Fossil fuels is kinda a prisoner's dilemma issue. Everyone cooperating to save the planet is obviously ideal, but realistically there are always going to be companies/countries that won't. And as long as it's cheaper to not be environmentally friendly, there's always going to be someone taking that option.
For example, lets say country A passes new regulations on manufacturing to be more environmentally friendly. The new regulations take the country's manufacturing from low pollution to very low pollution. However the increase in cost causes many companies to stop manufacturing locally, and instead outsource their manufacturing to country B with low regulation and moderate pollution during manufacturing. The end result is more money leaving the local economy of country A, and increased global pollution.

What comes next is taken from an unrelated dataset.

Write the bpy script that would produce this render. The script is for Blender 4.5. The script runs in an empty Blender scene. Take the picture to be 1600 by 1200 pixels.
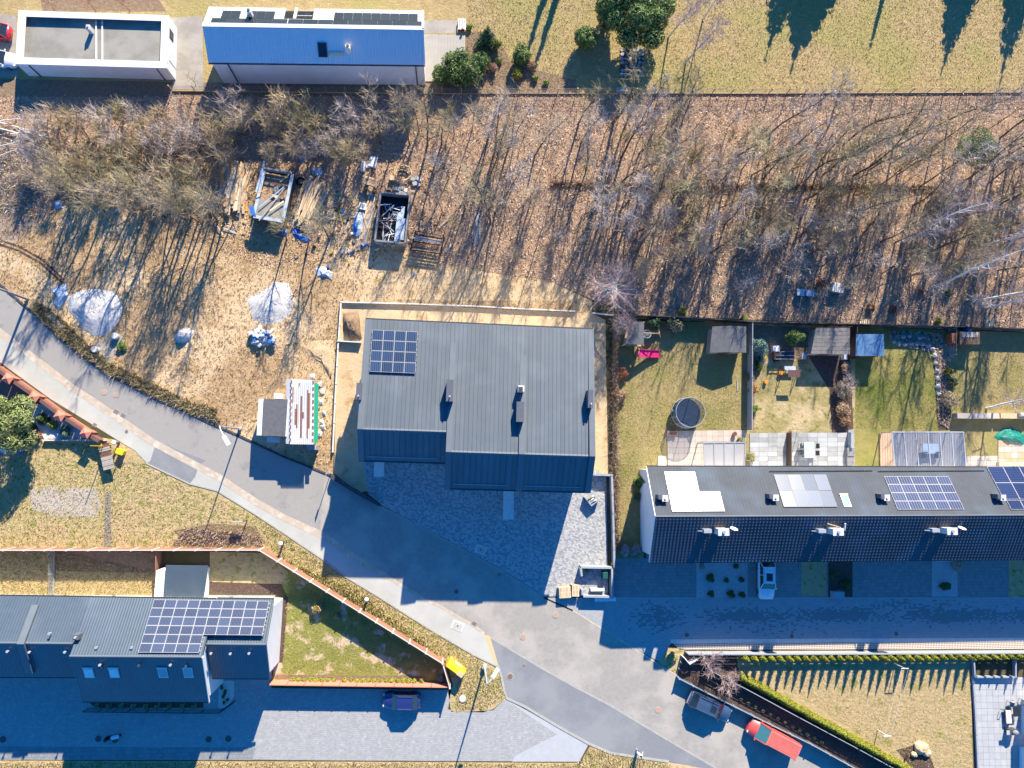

It's a similar prisoner's dilemma for the individual companies involved. If your competitor is able to make their product for cheaper because their process is less environmentally friendly, then they can undercut you and put you out of business.
The tragedy of the commons is definitely part of it, but until recently there was a sort of global consensus anyway. Domestically climate change action - real action - is unpopular.
I don't think the problem is that people are unaware. Even people who believe they are against cooking the environment have other rationalisations, like "the economy isn't able to shut down all the coal plants yet, it'll collapse". Propaganda is a hell of a drug.
No, it's not that people are unaware, or even don't believe it, it's that they can't reason about it strategically
It's spending now to save later. If that's about military spending or emergency services everyone gets paying taxes for it, but words are as far as most will go to stop nonspecific far future weather. Even when people talk about the situation with climate change, you hear them frame it in moral terms instead of practical terms.
Case in point: Canada has a carbon tax, and a majority want to get rid of it. Denialism is not a prominent part of the campaign, just the fact that it costs something. And not even much, and it's all given back in refunds - doesn't matter, the extra gas cost people will bear is zero.